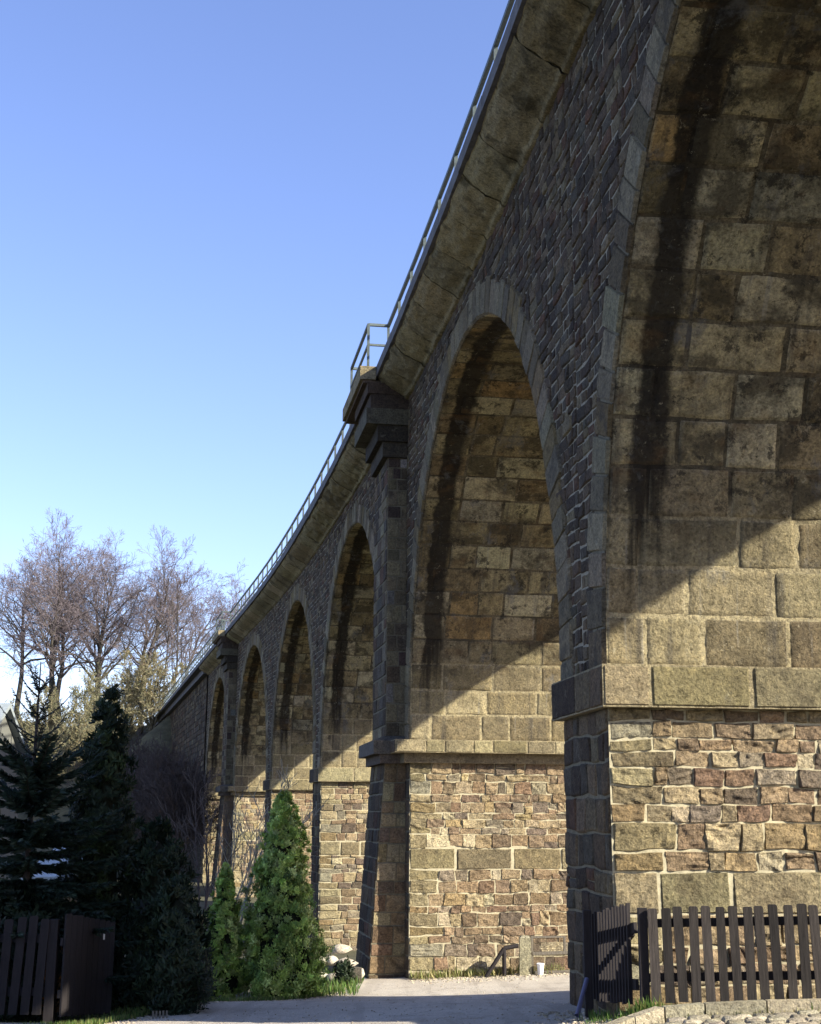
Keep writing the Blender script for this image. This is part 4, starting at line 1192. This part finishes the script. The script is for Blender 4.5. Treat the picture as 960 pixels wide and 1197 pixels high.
TK, TW = (.075, .066, .052), (.16, .13, .13)
GRPT = 'bare winter trees on the hillside'
bt = [grow_tree(1, 14.5, .34, 24, 4, 1.0, .34, .12, (0, 7, 6, 5), lenf=.6, curve=.14), grow_tree(2, 15.5, .3, 26, 4, .85, .36, .15, (0, 7, 6, 5), lenf=.5, curve=.14), grow_tree(3, 14, .28, 22, 4, 1.0, .32, .14, (0, 7, 6, 5), lenf=.6, curve=.16)]
def tat(seg, label, x, y, sc, rz, name='bare_tree', twig=TW, rmin=.0095): tree_from(seg, name, label, 'tree', (x, y, hz(x, y)), TK, twig, sc, rz, GRPT, rmin)
tat(bt[0], 'broad bare tree with spreading limbs standing in the middle of the row', -26.9, 115, .91, .4)
tat(bt[1], 'tallest narrow bare tree, right of the broad spreading one', -23.2, 116, .9, 1.2)
tat(bt[2], 'bare tree with forked crown left of the broad spreading one', -29.6, 114, .93, 2.2)
tat(bt[1], 'bare tree above the pale house roof, leftmost of the row', -34.0, 116, .9, 4.0)
tat(bt[0], 'lower bare tree at the left edge behind the spruce top', -31.5, 119, .88, 2.9)
tat(bt[2], 'bare tree in the gap between the two tallest bare trees', -25.6, 121, .9, 5.1)
tat(bt[1], 'bare tree behind the bare leader of the spruce', -32.6, 122, .98, .9)
tat(bt[0], 'bare tree crowded between the forked crown and the broad spreading one', -28.2, 121, .86, 3.6)
tat(bt[2], 'bare tree right of the tallest, leaning over the scrub by the viaduct', -21.3, 119, .78, 4.4)
bs = grow_tree(7, 10.5, .12, 15, 3, .6, .3, .35, (0, 6, 6), lenf=.42)
tat(bs, 'slender young bare tree beside the far viaduct refuge', -19.2, 109, 1.0, .3, rmin=.012)
tat(bs, 'thin dark-stemmed bare tree left of the slender young one', -20.2, 110, .9, 2.0, rmin=.012)
tat(bt[2], 'bare tree top showing just above the viaduct railing', -12.9, 128, .86, 1.0)

bsh = [grow_tree(21, 6.2, .07, 11, 3, .75, .15, .3, (0, 6, 6), multi=8, lenf=.45), grow_tree(22, 6.5, .07, 11, 3, .8, .15, .3, (0, 6, 6), multi=8, lenf=.45)]
OL = [(.2, .195, .105, 3), (.15, .16, .09, 2), (.25, .22, .12, 1.5)]
RU = [(.25, .185, .105, 2), (.21, .175, .1, 2)]
GRS = 'sunlit budding shrubs on the hillside'
def sat(k, label, x, y, sc, rz, pal, n=7000, ln=.15): tree_from(bsh[k], 'shrub', label, 'shrub', (x, y, hz(x, y)), (.16, .14, .09), (.25, .22, .12), sc, rz, GRS, .013, (n, ln, pal))
sat(0, 'olive green budding shrub behind the spruce, leftmost of the group', -28.5, 104, 1.15, 0, OL)
sat(1, 'large pale olive budding shrub beside the thuja top', -25.0, 105, 1.2, 1.2, OL, 9000)
sat(0, 'tan budding shrub right of the thuja top, against the viaduct', -20.3, 106, 1.05, 3.0, RU + OL[:1])
sat(1, 'low tangled tan shrub at the foot of the budding shrubs', -23.2, 97, .8, 4.0, OL + RU)
sat(0, 'yellowish budding shrub low between spruce and thuja', -26.8, 97, .85, 5.0, OL)
sat(1, 'grey green budding shrub uphill between the bare trunks', -23.2, 111, 1.0, 2.2, OL)
bp = grow_tree(31, 3.8, .03, 7, 2, .6, .2, .4, (0, 5), multi=5, lenf=.4)
tree_from(bp, 'bare_shrub', 'pale bare shrub reaching into the light of a far arch', 'shrub', (-3.75, 29, -1.15), (.32, .29, .22), (.36, .33, .26), 1.0, .5, None, .007)
tree_from(bp, 'bare_shrub', 'dark bare shrub standing before the far viaduct piers', 'shrub', (-4.6, 31, -1.15), (.09, .07, .06), (.12, .1, .085), 1.05, 2.5, None, .007)

bd = grow_tree(41, 5.2, .05, 12, 3, .7, .3, .1, (0, 7, 6), multi=9, lenf=.5)
for (x_, y_, sc_, rz_, l_) in ((-12.1, 66, 1.15, .7, 'dark bare thicket between the first two along the shaded abutment'), (-16.0, 80, 1.3, 3.3, 'dark bare thicket filling the foot of the embankment'), (-18.6, 88, 1.1, 5.2, 'dark bare thicket on the crest of the embankment beside the last coping'), (-10.6, 62, 1.0, 0, 'dark bare thicket before the shaded abutment, nearest the last arch'), (-13.3, 70, 1.1, 1.3, 'dark bare thicket half way along the shaded abutment'), (-14.6, 78, 1.2, 2.6, 'dark bare thicket climbing the shaded embankment beside the thuja'), (-17.2, 84, 1.25, 4.1, 'dark bare thicket at the upper edge of the shaded embankment')):
    tree_from(bd, 'thicket', l_, 'shrub', (x_, y_, max(hz(x_, y_), -1.3)), (.07, .055, .045), (.085, .065, .055), sc_, rz_, 'dark bare thickets in the shade of the viaduct', .010)

# ------------------------------------------------------------------ house, shed and the hill behind
H_ = empty('house', (-15.3, 42, -1.2), 'pale house with grey gabled roof hidden behind the spruce', 'house')
mb = MB(); mb.box((-17.8, 40, -2.2), (-12.9, 45, 3.3)); mb.build('wall', M['render'], H_)
mb = MB()
for s_ in (-1, 1):
    y0 = 42.5; mb.hexa([(-18.1, y0, 4.95), (-12.66, y0, 4.95), (-12.66, y0 + s_ * 2.9, 3.2), (-18.1, y0 + s_ * 2.9, 3.2), (-18.1, y0, 5.1), (-12.66, y0, 5.1), (-12.66, y0 + s_ * 2.9, 3.35), (-18.1, y0 + s_ * 2.9, 3.35)])
mb.build('roof', M['slate'], H_)
mb = MB(); mb._push([(-12.9, 40, 3.3), (-12.9, 45, 3.3), (-12.9, 42.5, 4.94), (-12.9, 42.5, 4.94)], [(0, 1, 2, 3)]); mb.build('gable', M['render'], H_)
for xa in (-16.8, -14.6):
    mb = MB(); mb.box((xa, 39.96, 1.0), (xa + .95, 39.99, 2.2)); w_ = mb.build('window', M['white'], H_)
    mb = MB(); mb.box((xa + .08, 39.94, 1.08), (xa + .87, 39.955, 2.12)); mb.build('pane', M['glass'], w_)
S_ = empty('garden_shed', (-5.1, 19.5, tz(-5.1, 19.5)), 'low garden shed with pale sheet roof glimpsed between spruce and thuja', 'shed')
mb = MB(); mb.box((-5.2, 18.9, -.9), (-4.72, 20.4, .72)); mb.build('wall', M['wood_grey'], S_)
mb = MB(); mb.hexa([(-5.28, 18.75, .74), (-4.62, 18.75, .74), (-4.62, 20.5, 1.1), (-5.28, 20.5, 1.1), (-5.28, 18.75, .8), (-4.62, 18.75, .8), (-4.62, 20.5, 1.16), (-5.28, 20.5, 1.16)]); mb.build('roof', M['roof_pale'], S_)
mb = MB(); mb.box((-5.12, 18.87, -.5), (-4.8, 18.895, .55)); mb.build('door', M['wood'], S_)

# ------------------------------------------------------------------ camera, sun, sky
cd = bpy.data.cameras.new('camera'); cam = bpy.data.objects.new('camera', cd); COL.objects.link(cam)
PITCH, ROLL = .2262, .0043
cam.matrix_world = Matrix.Translation((0, 0, 1.6)) @ Matrix.Rotation(math.pi / 2 + PITCH, 4, 'X') @ Matrix.Rotation(ROLL, 4, 'Z')
cd.sensor_fit = 'VERTICAL'; cd.sensor_height = 36; cd.lens = 1554.3 / 1197 * 36; cd.clip_start = .1; cd.clip_end = 3000
SC.camera = cam

AZ, EL = R(35) - PHI, R(29.2)
Ld = Vector((-math.cos(AZ) * math.cos(EL), math.sin(AZ) * math.cos(EL), -math.sin(EL)))
sd = bpy.data.lights.new('sun', 'SUN'); so = bpy.data.objects.new('sun', sd); COL.objects.link(so)
sd.energy = 5.0; sd.angle = R(.5); sd.color = (1, .94, .8); so.rotation_euler = Ld.to_track_quat('-Z', 'Y').to_euler(); so.location = (40, -20, 40)
W = bpy.data.worlds.new('World'); SC.world = W; W.use_nodes = True
nt = W.node_tree; bg = nt.nodes['Background']
sky = nt.nodes.new('ShaderNodeTexSky'); sky.sky_type = 'NISHITA'; sky.sun_disc = False
sky.sun_elevation = EL; sky.sun_rotation = math.atan2(-Ld.x, -Ld.y); sky.air_density = 1.0; sky.dust_density = .8; sky.ozone_density = 2.0; sky.altitude = 300
nt.links.new(mix(nt, 1., sky.outputs[0], (1.08, 1.02, 1.25), 'MULTIPLY'), bg.inputs[0]); bg.inputs[1].default_value = .115
SC.view_settings.view_transform = 'Standard'; SC.view_settings.look = 'None'; SC.view_settings.gamma = 1; SC.view_settings.exposure = 1.15
SC.cycles.max_bounces = 6; SC.cycles.diffuse_bounces = 3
══════
Write out an exact copy of the listing, first line through the line containing "tat(bt[2], 'bare tree top", with the pictures left out.

● REPLY
Keep writing the Blender script for this image. This is part 4, starting at line 1192. This part finishes the script. The script is for Blender 4.5. Treat the picture as 960 pixels wide and 1197 pixels high.
TK, TW = (.075, .066, .052), (.16, .13, .13)
GRPT = 'bare winter trees on the hillside'
bt = [grow_tree(1, 14.5, .34, 24, 4, 1.0, .34, .12, (0, 7, 6, 5), lenf=.6, curve=.14), grow_tree(2, 15.5, .3, 26, 4, .85, .36, .15, (0, 7, 6, 5), lenf=.5, curve=.14), grow_tree(3, 14, .28, 22, 4, 1.0, .32, .14, (0, 7, 6, 5), lenf=.6, curve=.16)]
def tat(seg, label, x, y, sc, rz, name='bare_tree', twig=TW, rmin=.0095): tree_from(seg, name, label, 'tree', (x, y, hz(x, y)), TK, twig, sc, rz, GRPT, rmin)
tat(bt[0], 'broad bare tree with spreading limbs standing in the middle of the row', -26.9, 115, .91, .4)
tat(bt[1], 'tallest narrow bare tree, right of the broad spreading one', -23.2, 116, .9, 1.2)
tat(bt[2], 'bare tree with forked crown left of the broad spreading one', -29.6, 114, .93, 2.2)
tat(bt[1], 'bare tree above the pale house roof, leftmost of the row', -34.0, 116, .9, 4.0)
tat(bt[0], 'lower bare tree at the left edge behind the spruce top', -31.5, 119, .88, 2.9)
tat(bt[2], 'bare tree in the gap between the two tallest bare trees', -25.6, 121, .9, 5.1)
tat(bt[1], 'bare tree behind the bare leader of the spruce', -32.6, 122, .98, .9)
tat(bt[0], 'bare tree crowded between the forked crown and the broad spreading one', -28.2, 121, .86, 3.6)
tat(bt[2], 'bare tree right of the tallest, leaning over the scrub by the viaduct', -21.3, 119, .78, 4.4)
bs = grow_tree(7, 10.5, .12, 15, 3, .6, .3, .35, (0, 6, 6), lenf=.42)
tat(bs, 'slender young bare tree beside the far viaduct refuge', -19.2, 109, 1.0, .3, rmin=.012)
tat(bs, 'thin dark-stemmed bare tree left of the slender young one', -20.2, 110, .9, 2.0, rmin=.012)
tat(bt[2], 'bare tree top showing just above the viaduct railing', -12.9, 128, .86, 1.0)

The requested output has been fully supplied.